Oleh sebab itu dia mendapat perawatan intensif dari dokter Alfons, untuk menangai rasa traumanya juga untuk mengenal lebih dalam rahasia kelam apa yang disimpan gadis cantik berusia delapan belas tahun tersebut. Apakah dia memang hanya seorang korban atau dia menyimpan kebenaran yang tidak terduga.  Akan tetapi usahanya dokter Alfons tidak berjalan mulus. Kedatangan Ello, seorang teman di masa lalu Tara  mengacaukan segalanya.

Bersamaan dengan itu, tiba-tiba muncul pembunuhan berantai yang menggunakan kotak perkakas kayu  sebagai tempat menyimpan korban sebagaimana yang pernah dialami Tara.  Pembunuhan itu dilakukan dengan sangat rapi dan uniknya tidak ada tanda perlawanan atau pemaksaan.

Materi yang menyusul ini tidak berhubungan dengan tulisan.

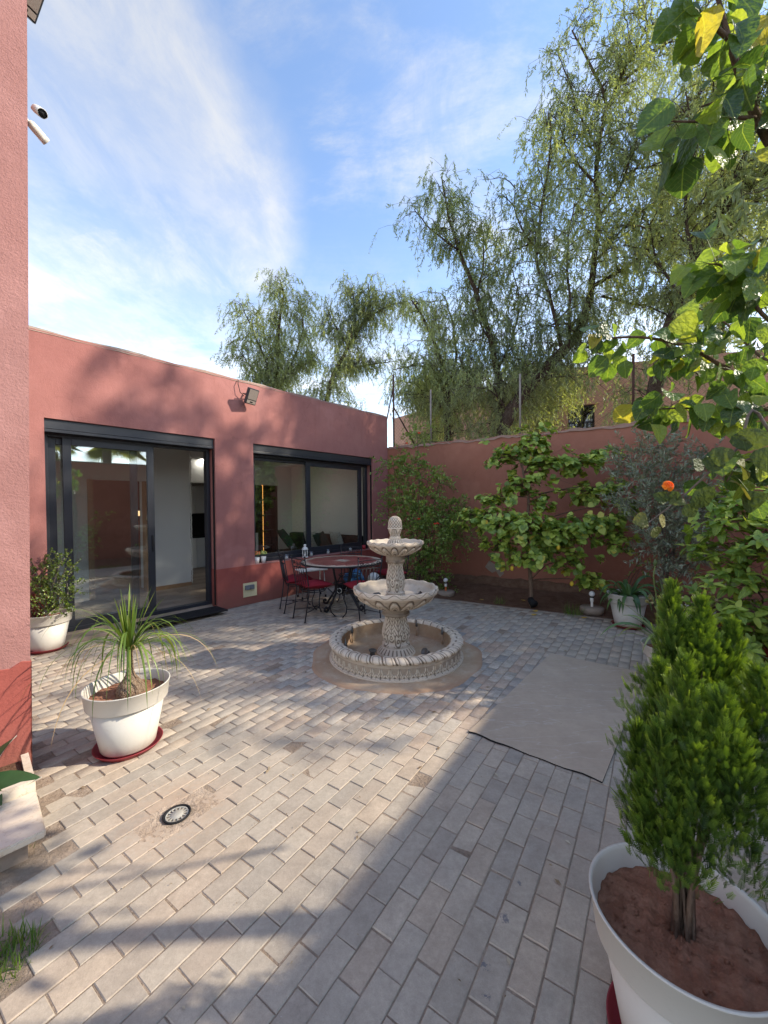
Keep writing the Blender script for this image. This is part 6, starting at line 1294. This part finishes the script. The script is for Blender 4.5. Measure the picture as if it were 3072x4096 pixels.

Novel ini sangat menarik dan mendebarkan. Banyak kejutan yang disiapkan penulis dari awal sampai akhir. Membaca kisah ini kita akan dibuat bergidik ngeri dengan kekejaman pelaku yang sangat  bengis dan tidak berperasaan.  Secara keseluruhan dari gaya bercerita, konflik, penokohan dan alur cerita, semua dieksekusi oleh penulis dengan apik dan menarik.

Hanya saja untuk pemilihan sudut pandang Tara dan Ello yang sama-sama menggunakan sudut pandang orang pertama—aku—dan tidak ada ciri-ciri khusus, membuat saya agak kebingungan, ketika membaca bagian mereka—suka kebolak-balik.  Sedikit kekurangan yang saya rasakan ketika membaca novel  ini adalah perihal setting lokasi cerita yang digarap kurang detail, sehingga  masih terasa tempelan. Kemudian ada pula bagian yang terasa kurang,  yaitu perihal dari mana munculnya sikap psikopat Tara, yang tidak ada penjelasan  latar masalah yang  memengaruhinya.  Atau sikap dokter Alfons yang terlalu perhatian terhadap Tara.

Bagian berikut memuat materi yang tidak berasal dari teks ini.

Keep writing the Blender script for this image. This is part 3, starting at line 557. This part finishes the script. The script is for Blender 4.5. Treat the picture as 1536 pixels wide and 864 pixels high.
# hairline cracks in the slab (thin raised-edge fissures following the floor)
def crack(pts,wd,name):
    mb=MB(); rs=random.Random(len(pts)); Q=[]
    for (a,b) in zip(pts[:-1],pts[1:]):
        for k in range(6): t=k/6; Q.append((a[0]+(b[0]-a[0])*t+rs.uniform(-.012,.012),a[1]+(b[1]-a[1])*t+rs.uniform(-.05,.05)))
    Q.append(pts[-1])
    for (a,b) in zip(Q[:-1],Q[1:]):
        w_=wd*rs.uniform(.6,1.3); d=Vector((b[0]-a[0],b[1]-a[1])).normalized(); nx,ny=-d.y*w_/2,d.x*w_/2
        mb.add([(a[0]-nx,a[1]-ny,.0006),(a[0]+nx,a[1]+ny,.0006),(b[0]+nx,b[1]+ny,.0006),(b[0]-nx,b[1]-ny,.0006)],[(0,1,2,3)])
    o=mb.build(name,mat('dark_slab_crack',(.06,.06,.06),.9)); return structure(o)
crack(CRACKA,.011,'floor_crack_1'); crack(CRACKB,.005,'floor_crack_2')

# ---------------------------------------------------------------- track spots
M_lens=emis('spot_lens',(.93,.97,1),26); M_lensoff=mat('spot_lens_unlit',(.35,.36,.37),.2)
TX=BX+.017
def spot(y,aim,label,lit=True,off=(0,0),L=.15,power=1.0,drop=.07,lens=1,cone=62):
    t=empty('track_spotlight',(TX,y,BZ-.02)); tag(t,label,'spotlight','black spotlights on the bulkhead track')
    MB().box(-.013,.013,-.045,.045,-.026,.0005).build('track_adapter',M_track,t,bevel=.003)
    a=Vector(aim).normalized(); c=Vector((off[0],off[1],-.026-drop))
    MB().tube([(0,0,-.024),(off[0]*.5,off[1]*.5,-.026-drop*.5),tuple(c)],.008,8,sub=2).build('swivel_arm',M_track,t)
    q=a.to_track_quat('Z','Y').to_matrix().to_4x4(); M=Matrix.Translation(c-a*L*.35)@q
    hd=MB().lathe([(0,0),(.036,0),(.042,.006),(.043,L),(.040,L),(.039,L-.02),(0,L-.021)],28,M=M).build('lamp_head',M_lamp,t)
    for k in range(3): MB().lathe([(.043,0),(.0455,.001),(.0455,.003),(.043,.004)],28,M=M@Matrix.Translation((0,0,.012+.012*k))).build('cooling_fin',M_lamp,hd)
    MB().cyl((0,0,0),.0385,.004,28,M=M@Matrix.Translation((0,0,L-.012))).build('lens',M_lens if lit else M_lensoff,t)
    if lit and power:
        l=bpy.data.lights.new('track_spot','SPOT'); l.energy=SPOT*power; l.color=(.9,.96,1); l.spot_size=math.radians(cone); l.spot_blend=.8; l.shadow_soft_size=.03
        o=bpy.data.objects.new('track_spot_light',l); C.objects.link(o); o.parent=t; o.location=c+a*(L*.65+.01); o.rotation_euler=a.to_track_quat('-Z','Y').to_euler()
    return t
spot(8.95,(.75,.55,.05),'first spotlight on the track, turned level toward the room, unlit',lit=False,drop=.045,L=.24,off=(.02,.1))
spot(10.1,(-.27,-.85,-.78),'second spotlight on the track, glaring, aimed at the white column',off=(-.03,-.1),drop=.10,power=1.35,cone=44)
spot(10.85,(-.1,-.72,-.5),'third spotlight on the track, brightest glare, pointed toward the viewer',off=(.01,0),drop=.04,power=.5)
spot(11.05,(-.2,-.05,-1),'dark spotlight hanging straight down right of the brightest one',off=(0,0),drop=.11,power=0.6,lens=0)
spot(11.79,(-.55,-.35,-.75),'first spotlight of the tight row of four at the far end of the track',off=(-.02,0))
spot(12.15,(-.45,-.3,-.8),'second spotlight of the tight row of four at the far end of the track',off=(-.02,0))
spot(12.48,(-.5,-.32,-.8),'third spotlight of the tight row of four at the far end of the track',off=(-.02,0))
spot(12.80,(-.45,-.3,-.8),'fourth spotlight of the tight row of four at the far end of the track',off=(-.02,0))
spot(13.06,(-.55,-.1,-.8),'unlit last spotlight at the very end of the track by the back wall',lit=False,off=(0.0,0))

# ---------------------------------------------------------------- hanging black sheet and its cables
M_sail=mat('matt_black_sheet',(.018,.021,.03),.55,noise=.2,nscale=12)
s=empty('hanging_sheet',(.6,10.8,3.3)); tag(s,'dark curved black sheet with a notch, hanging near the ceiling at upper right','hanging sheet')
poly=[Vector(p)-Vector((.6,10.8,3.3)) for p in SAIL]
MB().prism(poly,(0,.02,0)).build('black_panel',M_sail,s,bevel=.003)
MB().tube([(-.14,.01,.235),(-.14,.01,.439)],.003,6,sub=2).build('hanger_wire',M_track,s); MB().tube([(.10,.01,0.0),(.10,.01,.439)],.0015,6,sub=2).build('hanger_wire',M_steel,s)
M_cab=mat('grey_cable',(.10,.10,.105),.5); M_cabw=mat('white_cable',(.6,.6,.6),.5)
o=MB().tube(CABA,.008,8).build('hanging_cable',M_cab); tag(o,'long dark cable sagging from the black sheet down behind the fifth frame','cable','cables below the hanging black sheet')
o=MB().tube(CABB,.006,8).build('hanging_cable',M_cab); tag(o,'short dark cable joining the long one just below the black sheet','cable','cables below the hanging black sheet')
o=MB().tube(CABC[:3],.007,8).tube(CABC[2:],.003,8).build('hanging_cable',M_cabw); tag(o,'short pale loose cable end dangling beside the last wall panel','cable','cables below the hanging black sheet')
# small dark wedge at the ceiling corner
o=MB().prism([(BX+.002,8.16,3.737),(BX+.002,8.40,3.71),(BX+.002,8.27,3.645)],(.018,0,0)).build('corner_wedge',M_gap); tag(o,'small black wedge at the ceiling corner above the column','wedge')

Namun lepas dari kekurangan novel ini cukup menarik untuk dibaca. Maka pantas jika novel ini yang diterbitkan pertama kali tahun 2013, kini telah diterbitkan ulang dan juga sudah diterjemahkan dalam versi bahasa Inggris.  Novel ini mengajarkan bahwa pola asuh orangtua memiliki pengaruh yang cukup besar dalam sikap dan tingkah laku anak ketika dewasa.